I’m going to ask Kirk for a center rail section of this shape to see the rail profile.  (Kirk sent it)
7' PD Erik center section

 

Keith also asked about hull designs.  Kirk, can you comment here and shed some light on different bottom contours and when/why you use them?  This board has some significant channels.  What’s that going to feel like?

 

I’d love to see what a 6.10 at 26.5 would look like.  How thick would it need to be to hit 85L?

From Kirk –

Erik, reducing length to 6’10 would mean an increase in thickness to 4.125″ to net 85L. Only a .25″ change. And you’re right – narrow always surfs better. The tradeoff can be adding thickness which affects how high up the board sits in the water thus affecting overall stability. However we are splitting hairs here. ? I also sent you a section through mid to show how the volume is distributed and the step rail design. The Popdart incorporates a single concave running entry to just behind middle.
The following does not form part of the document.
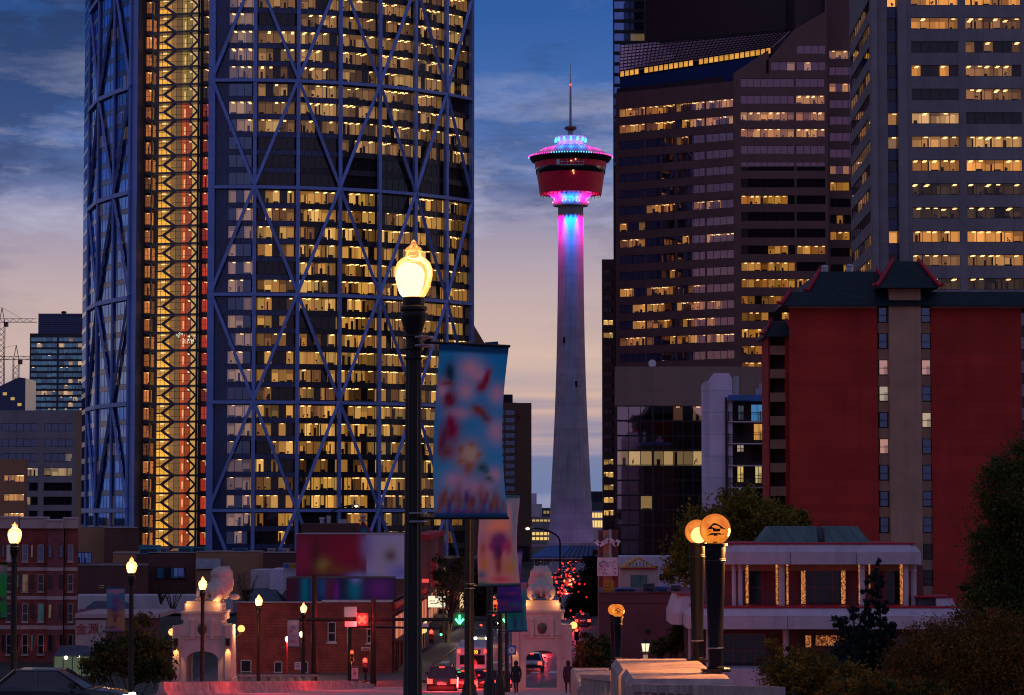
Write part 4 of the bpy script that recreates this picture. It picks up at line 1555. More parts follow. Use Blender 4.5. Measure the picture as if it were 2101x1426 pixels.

Then transitioning into a double with Vee and the channel bottom. The concave bottom design adds more rocker at the rail than through centerline. More rail rocker translates to tighter turns. The theory behind the channels to add more grip to the rather significant waterway between the fins. From personal experience with these wide tails, the channels make the boards really drive through turns while adding another level of control to all the speed these things generate.

I typically run the displacement hull entry in the classic SIMSUP shapes as these boards are designed to get on plane easy and early and go fast. The hull “belly” up front parts the water generating lift and allowing the boards to fly. I’ve built Popdarts with hulled entries too but personally prefer the single concave.